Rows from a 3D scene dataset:

↓

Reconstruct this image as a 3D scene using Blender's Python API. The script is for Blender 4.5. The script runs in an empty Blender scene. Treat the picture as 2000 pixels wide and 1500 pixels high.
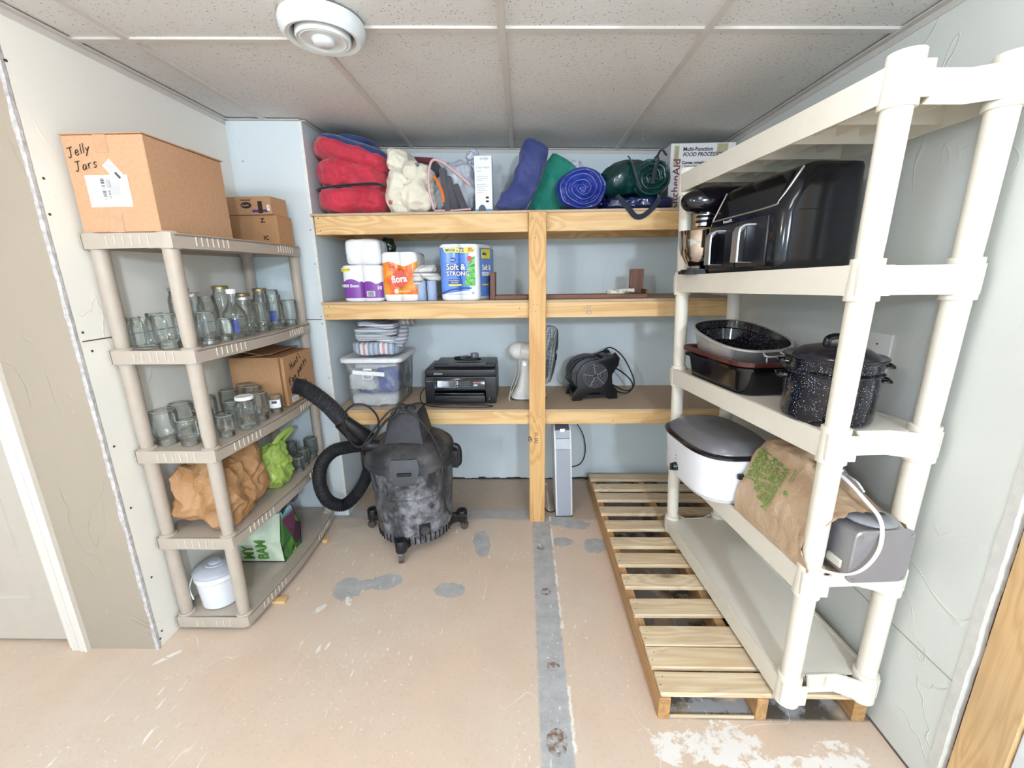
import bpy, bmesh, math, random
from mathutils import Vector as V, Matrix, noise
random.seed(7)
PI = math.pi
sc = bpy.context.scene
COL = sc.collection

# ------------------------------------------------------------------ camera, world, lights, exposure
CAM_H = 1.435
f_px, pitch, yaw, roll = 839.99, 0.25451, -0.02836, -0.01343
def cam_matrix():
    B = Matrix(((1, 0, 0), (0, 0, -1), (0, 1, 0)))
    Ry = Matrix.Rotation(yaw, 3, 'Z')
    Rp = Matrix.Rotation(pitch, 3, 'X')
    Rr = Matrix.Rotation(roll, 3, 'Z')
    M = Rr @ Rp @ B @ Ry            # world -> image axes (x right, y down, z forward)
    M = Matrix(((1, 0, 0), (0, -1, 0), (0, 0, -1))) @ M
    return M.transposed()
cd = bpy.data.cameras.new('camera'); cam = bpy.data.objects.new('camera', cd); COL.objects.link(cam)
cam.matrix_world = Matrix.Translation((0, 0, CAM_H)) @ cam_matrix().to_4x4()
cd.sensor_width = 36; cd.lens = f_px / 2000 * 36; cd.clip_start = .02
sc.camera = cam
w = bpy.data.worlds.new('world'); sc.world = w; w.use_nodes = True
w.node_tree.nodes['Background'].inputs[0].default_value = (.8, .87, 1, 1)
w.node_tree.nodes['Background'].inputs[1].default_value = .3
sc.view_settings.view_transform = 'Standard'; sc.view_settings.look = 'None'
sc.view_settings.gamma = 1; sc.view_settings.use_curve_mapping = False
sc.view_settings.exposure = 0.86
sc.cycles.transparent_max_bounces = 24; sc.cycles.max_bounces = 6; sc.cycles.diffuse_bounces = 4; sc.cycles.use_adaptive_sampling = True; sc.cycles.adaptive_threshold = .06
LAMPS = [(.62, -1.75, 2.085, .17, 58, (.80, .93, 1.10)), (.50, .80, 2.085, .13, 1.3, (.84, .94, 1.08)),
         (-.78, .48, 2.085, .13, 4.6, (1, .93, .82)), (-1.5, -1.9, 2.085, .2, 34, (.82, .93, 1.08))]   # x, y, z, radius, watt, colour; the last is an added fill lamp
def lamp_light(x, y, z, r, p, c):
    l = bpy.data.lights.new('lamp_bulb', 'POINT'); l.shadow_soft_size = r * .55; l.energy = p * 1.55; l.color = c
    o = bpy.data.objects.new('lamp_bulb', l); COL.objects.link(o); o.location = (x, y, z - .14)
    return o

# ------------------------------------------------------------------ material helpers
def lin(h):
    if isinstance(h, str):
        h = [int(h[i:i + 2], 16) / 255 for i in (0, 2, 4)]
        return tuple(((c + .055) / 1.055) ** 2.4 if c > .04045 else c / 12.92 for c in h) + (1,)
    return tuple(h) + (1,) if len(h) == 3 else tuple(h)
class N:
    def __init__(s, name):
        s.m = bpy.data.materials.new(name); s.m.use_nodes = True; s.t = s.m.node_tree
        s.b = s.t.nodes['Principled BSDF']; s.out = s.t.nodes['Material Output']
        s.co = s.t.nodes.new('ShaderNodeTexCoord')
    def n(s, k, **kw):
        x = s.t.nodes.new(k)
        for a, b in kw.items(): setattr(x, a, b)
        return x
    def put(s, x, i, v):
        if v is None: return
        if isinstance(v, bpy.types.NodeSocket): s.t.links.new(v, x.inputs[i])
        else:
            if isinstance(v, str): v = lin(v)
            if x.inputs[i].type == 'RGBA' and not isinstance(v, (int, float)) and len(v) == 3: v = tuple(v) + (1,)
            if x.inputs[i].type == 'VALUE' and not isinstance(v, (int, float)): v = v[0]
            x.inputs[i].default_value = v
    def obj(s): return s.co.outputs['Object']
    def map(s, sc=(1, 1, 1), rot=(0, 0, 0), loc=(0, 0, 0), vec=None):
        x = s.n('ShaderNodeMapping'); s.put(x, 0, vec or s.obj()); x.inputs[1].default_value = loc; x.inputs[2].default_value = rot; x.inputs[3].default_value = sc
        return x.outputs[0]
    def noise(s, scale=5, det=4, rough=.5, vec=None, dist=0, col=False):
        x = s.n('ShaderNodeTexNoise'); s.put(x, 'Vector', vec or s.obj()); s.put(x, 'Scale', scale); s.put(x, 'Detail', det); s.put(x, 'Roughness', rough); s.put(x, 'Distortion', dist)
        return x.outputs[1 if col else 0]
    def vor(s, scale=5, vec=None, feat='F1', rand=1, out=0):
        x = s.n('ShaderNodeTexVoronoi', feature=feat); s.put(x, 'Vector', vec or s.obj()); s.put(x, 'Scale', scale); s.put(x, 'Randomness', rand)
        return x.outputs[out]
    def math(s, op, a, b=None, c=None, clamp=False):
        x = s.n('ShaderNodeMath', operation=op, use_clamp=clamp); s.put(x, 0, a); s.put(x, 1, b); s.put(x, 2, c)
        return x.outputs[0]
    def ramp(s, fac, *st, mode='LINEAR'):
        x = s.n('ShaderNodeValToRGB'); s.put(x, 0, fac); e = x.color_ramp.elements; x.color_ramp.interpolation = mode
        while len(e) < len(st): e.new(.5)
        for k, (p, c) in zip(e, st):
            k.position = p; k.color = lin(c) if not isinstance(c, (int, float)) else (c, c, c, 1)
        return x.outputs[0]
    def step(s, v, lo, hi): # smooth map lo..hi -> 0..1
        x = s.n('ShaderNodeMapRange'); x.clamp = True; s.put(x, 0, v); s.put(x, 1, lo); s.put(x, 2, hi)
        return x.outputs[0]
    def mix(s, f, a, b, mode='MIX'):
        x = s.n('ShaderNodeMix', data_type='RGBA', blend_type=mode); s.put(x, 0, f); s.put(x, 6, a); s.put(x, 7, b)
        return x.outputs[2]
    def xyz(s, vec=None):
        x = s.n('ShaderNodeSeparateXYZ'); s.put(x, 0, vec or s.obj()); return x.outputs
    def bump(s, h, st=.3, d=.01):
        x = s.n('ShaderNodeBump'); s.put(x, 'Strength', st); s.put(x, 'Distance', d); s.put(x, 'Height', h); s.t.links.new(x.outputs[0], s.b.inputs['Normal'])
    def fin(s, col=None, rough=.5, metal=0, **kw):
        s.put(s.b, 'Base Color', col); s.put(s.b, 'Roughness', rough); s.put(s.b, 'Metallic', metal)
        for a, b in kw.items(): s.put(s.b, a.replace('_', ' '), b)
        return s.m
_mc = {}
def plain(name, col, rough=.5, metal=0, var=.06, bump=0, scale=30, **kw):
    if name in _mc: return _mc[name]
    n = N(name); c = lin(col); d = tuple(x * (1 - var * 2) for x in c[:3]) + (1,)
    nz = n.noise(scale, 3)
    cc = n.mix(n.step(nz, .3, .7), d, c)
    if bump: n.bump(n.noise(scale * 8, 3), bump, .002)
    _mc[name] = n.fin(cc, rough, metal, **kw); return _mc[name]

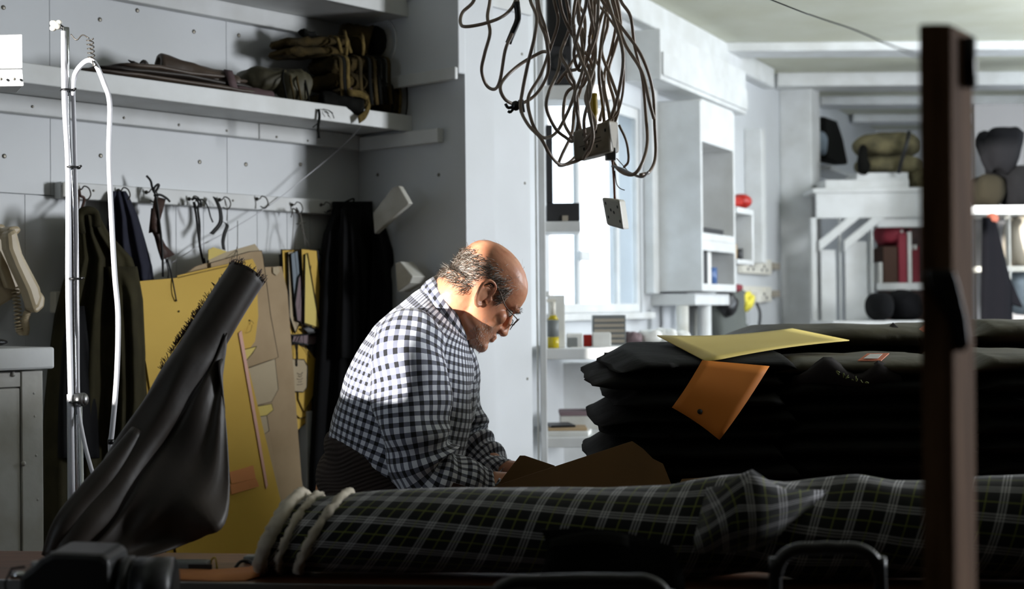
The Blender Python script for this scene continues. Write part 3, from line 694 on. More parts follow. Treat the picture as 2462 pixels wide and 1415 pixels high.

↑

_Short problem_: Print each line of the material above exactly, with the pictures removed from your copy.

_Output of the exercise_:
Reconstruct this image as a 3D scene using Blender's Python API. The script is for Blender 4.5. The script runs in an empty Blender scene. Treat the picture as 2000 pixels wide and 1500 pixels high.
import bpy, bmesh, math, random
from mathutils import Vector as V, Matrix, noise
random.seed(7)
PI = math.pi
sc = bpy.context.scene
COL = sc.collection

# ------------------------------------------------------------------ camera, world, lights, exposure
CAM_H = 1.435
f_px, pitch, yaw, roll = 839.99, 0.25451, -0.02836, -0.01343
def cam_matrix():
    B = Matrix(((1, 0, 0), (0, 0, -1), (0, 1, 0)))
    Ry = Matrix.Rotation(yaw, 3, 'Z')
    Rp = Matrix.Rotation(pitch, 3, 'X')
    Rr = Matrix.Rotation(roll, 3, 'Z')
    M = Rr @ Rp @ B @ Ry            # world -> image axes (x right, y down, z forward)
    M = Matrix(((1, 0, 0), (0, -1, 0), (0, 0, -1))) @ M
    return M.transposed()
cd = bpy.data.cameras.new('camera'); cam = bpy.data.objects.new('camera', cd); COL.objects.link(cam)
cam.matrix_world = Matrix.Translation((0, 0, CAM_H)) @ cam_matrix().to_4x4()
cd.sensor_width = 36; cd.lens = f_px / 2000 * 36; cd.clip_start = .02
sc.camera = cam
w = bpy.data.worlds.new('world'); sc.world = w; w.use_nodes = True
w.node_tree.nodes['Background'].inputs[0].default_value = (.8, .87, 1, 1)
w.node_tree.nodes['Background'].inputs[1].default_value = .3
sc.view_settings.view_transform = 'Standard'; sc.view_settings.look = 'None'
sc.view_settings.gamma = 1; sc.view_settings.use_curve_mapping = False
sc.view_settings.exposure = 0.86
sc.cycles.transparent_max_bounces = 24; sc.cycles.max_bounces = 6; sc.cycles.diffuse_bounces = 4; sc.cycles.use_adaptive_sampling = True; sc.cycles.adaptive_threshold = .06
LAMPS = [(.62, -1.75, 2.085, .17, 58, (.80, .93, 1.10)), (.50, .80, 2.085, .13, 1.3, (.84, .94, 1.08)),
         (-.78, .48, 2.085, .13, 4.6, (1, .93, .82)), (-1.5, -1.9, 2.085, .2, 34, (.82, .93, 1.08))]   # x, y, z, radius, watt, colour; the last is an added fill lamp
def lamp_light(x, y, z, r, p, c):
    l = bpy.data.lights.new('lamp_bulb', 'POINT'); l.shadow_soft_size = r * .55; l.energy = p * 1.55; l.color = c
    o = bpy.data.objects.new('lamp_bulb', l); COL.objects.link(o); o.location = (x, y, z - .14)
    return o

# ------------------------------------------------------------------ material helpers
def lin(h):
    if isinstance(h, str):
        h = [int(h[i:i + 2], 16) / 255 for i in (0, 2, 4)]
        return tuple(((c + .055) / 1.055) ** 2.4 if c > .04045 else c / 12.92 for c in h) + (1,)
    return tuple(h) + (1,) if len(h) == 3 else tuple(h)
class N:
    def __init__(s, name):
        s.m = bpy.data.materials.new(name); s.m.use_nodes = True; s.t = s.m.node_tree
        s.b = s.t.nodes['Principled BSDF']; s.out = s.t.nodes['Material Output']
        s.co = s.t.nodes.new('ShaderNodeTexCoord')
    def n(s, k, **kw):
        x = s.t.nodes.new(k)
        for a, b in kw.items(): setattr(x, a, b)
        return x
    def put(s, x, i, v):
        if v is None: return
        if isinstance(v, bpy.types.NodeSocket): s.t.links.new(v, x.inputs[i])
        else:
            if isinstance(v, str): v = lin(v)
            if x.inputs[i].type == 'RGBA' and not isinstance(v, (int, float)) and len(v) == 3: v = tuple(v) + (1,)
            if x.inputs[i].type == 'VALUE' and not isinstance(v, (int, float)): v = v[0]
            x.inputs[i].default_value = v
    def obj(s): return s.co.outputs['Object']
    def map(s, sc=(1, 1, 1), rot=(0, 0, 0), loc=(0, 0, 0), vec=None):
        x = s.n('ShaderNodeMapping'); s.put(x, 0, vec or s.obj()); x.inputs[1].default_value = loc; x.inputs[2].default_value = rot; x.inputs[3].default_value = sc
        return x.outputs[0]
    def noise(s, scale=5, det=4, rough=.5, vec=None, dist=0, col=False):
        x = s.n('ShaderNodeTexNoise'); s.put(x, 'Vector', vec or s.obj()); s.put(x, 'Scale', scale); s.put(x, 'Detail', det); s.put(x, 'Roughness', rough); s.put(x, 'Distortion', dist)
        return x.outputs[1 if col else 0]
    def vor(s, scale=5, vec=None, feat='F1', rand=1, out=0):
        x = s.n('ShaderNodeTexVoronoi', feature=feat); s.put(x, 'Vector', vec or s.obj()); s.put(x, 'Scale', scale); s.put(x, 'Randomness', rand)
        return x.outputs[out]
    def math(s, op, a, b=None, c=None, clamp=False):
        x = s.n('ShaderNodeMath', operation=op, use_clamp=clamp); s.put(x, 0, a); s.put(x, 1, b); s.put(x, 2, c)
        return x.outputs[0]
    def ramp(s, fac, *st, mode='LINEAR'):
        x = s.n('ShaderNodeValToRGB'); s.put(x, 0, fac); e = x.color_ramp.elements; x.color_ramp.interpolation = mode
        while len(e) < len(st): e.new(.5)
        for k, (p, c) in zip(e, st):
            k.position = p; k.color = lin(c) if not isinstance(c, (int, float)) else (c, c, c, 1)
        return x.outputs[0]
    def step(s, v, lo, hi): # smooth map lo..hi -> 0..1
        x = s.n('ShaderNodeMapRange'); x.clamp = True; s.put(x, 0, v); s.put(x, 1, lo); s.put(x, 2, hi)
        return x.outputs[0]
    def mix(s, f, a, b, mode='MIX'):
        x = s.n('ShaderNodeMix', data_type='RGBA', blend_type=mode); s.put(x, 0, f); s.put(x, 6, a); s.put(x, 7, b)
        return x.outputs[2]
    def xyz(s, vec=None):
        x = s.n('ShaderNodeSeparateXYZ'); s.put(x, 0, vec or s.obj()); return x.outputs
    def bump(s, h, st=.3, d=.01):
        x = s.n('ShaderNodeBump'); s.put(x, 'Strength', st); s.put(x, 'Distance', d); s.put(x, 'Height', h); s.t.links.new(x.outputs[0], s.b.inputs['Normal'])
    def fin(s, col=None, rough=.5, metal=0, **kw):
        s.put(s.b, 'Base Color', col); s.put(s.b, 'Roughness', rough); s.put(s.b, 'Metallic', metal)
        for a, b in kw.items(): s.put(s.b, a.replace('_', ' '), b)
        return s.m
_mc = {}
def plain(name, col, rough=.5, metal=0, var=.06, bump=0, scale=30, **kw):
    if name in _mc: return _mc[name]
    n = N(name); c = lin(col); d = tuple(x * (1 - var * 2) for x in c[:3]) + (1,)
    nz = n.noise(scale, 3)
    cc = n.mix(n.step(nz, .3, .7), d, c)
    if bump: n.bump(n.noise(scale * 8, 3), bump, .002)
    _mc[name] = n.fin(cc, rough, metal, **kw); return _mc[name]

The Blender Python script for this scene continues. Write part 3, from line 694 on. More parts follow. Treat the picture as 2462 pixels wide and 1415 pixels high.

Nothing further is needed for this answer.